With 2010 fast approaching, focus on

2009-11-06 00:00

IT has been said before, but the words bear repeating: the 2010 Fifa World Cup presents South Africa with a once-only opportunity to market itself to the world.

Marketing matters because marketing will promote the growth in tourism, conferences, trade and investment, which will create jobs and generate wealth, which will alleviate poverty, which will make SA a more prosperous, more secure and even more wonderful place to live.

However, none of these outcomes are automatic. The World Cup is primarily a football tournament, and a host country that sleeps can very easily be passed by almost unnoticed, reduced to bland and eventually irrelevant scenery.

The collective challenge for South Africans next year is to be sufficiently bold, bright, creative and innovative to wrap this nation all around the event, and proactively to project an uplifting and positive image to each and every corner of the globe. A historic and unique moment approaches — snooze and we’ll lose.
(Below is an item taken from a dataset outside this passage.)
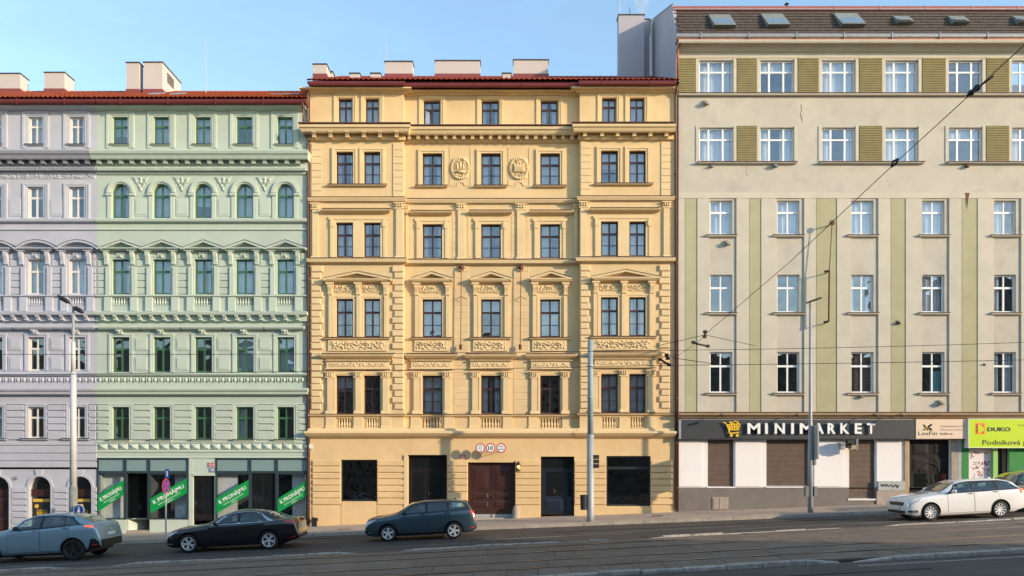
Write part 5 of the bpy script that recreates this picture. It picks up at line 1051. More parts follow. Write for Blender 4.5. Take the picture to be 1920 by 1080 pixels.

Six gleaming new stadiums will certainly thrill visitors and viewers alike; the structural wonder of Soccer City in Johannesburg, the extraordinary Greenpoint Stadium in Cape Town and the magnificent Moses Mabhida Stadium in Durban will shatter global perceptions of Africa as an impoverished wasteland.

However, history suggests that beyond the match venues, it is the official fan parks — where tens of thousands watch the matches on giant screens – that generate the most impressive pictures. The enduring image of Germany 2006 was the sea of fags and joy at the Tiergarten in the middle of Berlin.

Fifa and the Local Organising Committee have been working hard for the past three years to create an official Fan Fest programme that effectively sells SA in 2010 and, after working through delays variously caused by host city inertia and financial wrangling, the project has now reached a critical moment.

Nine of the 10 Fan Fest sites have been confirmed, but only three of these will produce images that genuinely excite picture editors around the world. Grand Parade in Cape Town will benefit from the backdrop of Table Mountain, weather permitting, and North Beach in Durban will yield wonderful images of crowds watching the football as the sun sinks into the ocean. The official Fan Fest site at Elkah stadium in Soweto may not win any prizes for natural beauty, but the excitement, the passion and the buzz reverberating around the grassroots heartland of SA soccer will impress the media.

The 10th and last official Fan Fest site, frustratingly still to be confirmed, has the potential to provide maybe the most seen, most instantly identifiable image of the entire event.

When Sir Herbert Baker sat down in 1909 to design the Union Buildings, 285 metres of beautiful light sandstone buildings standing on a ridge overlooking the capital with impeccably ordered lawns and gardens flowing down to Church Street — creating an iconic amphitheatre instantly recognised around the world — it is entirely possible he was not specifically focused on creating the ideal site for a Fifa Fan Fest.

The point is he might as well have been … the giant screen positioned between the two trees, the symbolic seat of government laid out behind, tens of thousands of people gathering on the lawns, as, indeed, they have gathered for presidential inaugurations.

World Cup organisers long ago identified the Union Buildings as the optimum location for a Fan Fest, but their inspired vision has become increasingly bogged down in officialdom.

It is said: “Yes, no, but it would be a security threat because the site is too close to many embassies.” Others note: “Ja, but we can’t have so many people near government buildings.”

The days become weeks, 2010 draws ever closer. Somebody in the City of Tshwane recently suggested Pilditch Stadium as an alternative, but with respect to the ramshackle, rundown athletics venue, images of Pilditch will not induce one tourist, one conference, one dollar of trade and investment.

It’s now or never. This World Cup is not a rehearsal. Sooner or later, preferably sooner, there may be only one person who can cut through the red tape and bureaucratic caution, and confirm the Fan Fest will be staged at the Union Buildings. That’s the resident. Over to you, Mr President.

• Edward Griffiths is a journalist, author, former CEO of SA Rugby and general manager of SABC sport, and has been involved in various SA bid campaigns.